Ni activa ni pasiva, esa mujer es inventada en el murmullo de la voz media para
ser interpretada en el reflejo vacío de la voz del narrador: “Pero algo extraño sucede: la está tocando y
no la está tocando, porque le apoya las yemas de sus dedos contra la carne de
la sirvienta y no siente el tacto, como si sus dedos fueran de aire”. El
sujeto se esfuma frente a la consistencia de la mujer, sus dedos se
volatilizan.
En figuritas
Cuando descubrí que el doctor Miguel Kohan Miller había analizado a Jorge Luis
Borges (entre 1945 y 1948), a Manuel Peyrou, a Rosa Chacel, supe que la
conexión de nuestra literatura con el psicoanálisis estaba aún por estudiarse.
Y no se trata de algo puntual, sino de cierto aire –tenemos esa palabra– que
puede encontrarse en Cortázar, de otra manera en Sabato. Un cierto aire que en
la época en que Manuel Puig comienza a publicar tiene una determinada
configuración, pero que puede rastrearse en los años ’30, cuando incluso los
hilos de la ficción y los de la ciencia se cruzaban en determinado autor. Y no
hablo de Elías Castelnuovo, que escribió un libro sobre psicoanálisis, ni de
Marcos Victoria, que publicó más de uno. Hablo de más de un psiquiatra que autorizado
en las vagas teorías del genio se obligó a publicar su novela, alentado por la
influencia de la literatura rusa.
De cualquier manera, el psicoanálisis es algo explícito en Manuel Puig y
expuesto en la narración misma. Una referencia directa a Dora autoriza la
comparación de los casos de histeria publicados por Freud, con las intrigas
familiares contadas por Manuel Puig.
El autor de un libro sobre Manuel Puig dice en El País: “La influencia del psicoanálisis lacaniano se dejaba sentir
poderosamente dentro del diseño de la obra. Los contactos de Puig con la
Escuela Freudiana, fundada por el ya desaparecido Oscar Masotta, y con algunos
de sus más fervientes seguidores, como los novelistas Osvaldo Lamborghini,
Germán Leopoldo García y Luis Gusmán, a su vez miembros del consejo de
redacción de la revista Literal, editada en la capital argentina y divulgadora
de las teorías freudianas retomadas por Jacques Lacan, estaban determinando una
actitud del novelista frente al lenguaje de su literatura (...) quizá demasiado
frívolamente”.
Una vez más, Ricardo Piglia acierta cuando (entrevistado por Página/12 el 24 de
julio de 1990) dice: “El gran tema de
Puig es el bovarismo.

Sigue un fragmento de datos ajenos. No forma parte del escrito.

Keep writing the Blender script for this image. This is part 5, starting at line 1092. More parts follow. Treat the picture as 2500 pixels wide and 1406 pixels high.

El modo en que la cultura de masas educa los
sentimientos. El cine, el folletín, el radioteatro, la novela rosa, el
psicoanálisis: esa trama de emociones extremas, de identidades ambiguas, de
enigmas y secretos dramáticos, de relaciones de parentesco exasperadas, sirve
de molde a la experiencia y define los objetos de deseo”. En otro estilo, los
cuentos de Silvina Ocampo se inscriben en esta constelación.
El bovarismo al que se refiere Manuel Puig no apunta a ningún género en
particular, sino al deseo de ser culto en general: “Me conmueve esa necesidad de engañarse, porque tienen necesidad de belleza,
sin haberla visto nunca. Solamente en figuritas. Los puntos de referencia están
lejos: en Acrópolis, el Louvre, la bahía de Guanabara, la isla de Morea, y la
constante emboscada de la cursilería, no saber qué línea seguir. (...) Es el
fenómeno del mal gusto nuestro, tan misterioso”, dijo Puig en 1972,
entrevistado en Textual (Perú), Nº 4.
Manuel Puig dice que cualquier lenguaje es de masa, que cualquier lenguaje no
dice lo intransferible de cada uno, que cualquier lenguaje es sólo indicativo
del recorrido de una vida cuya causa final –si hay que decir que existe alguna–
no es otra que la causa eficiente del deseo. “No hay elección –dice Manuel Puig–: uno escribe sobre lo que siente como inevitable, como problema propio,
como parte de sí mismo. No se puede escribir para demostrar.”
No se trata entonces de influencia de algo sobre otra cosa, sino de invención a
partir de un silencio: “La primera
persona son las voces que él –se refiere a un personaje– no logra acallar”.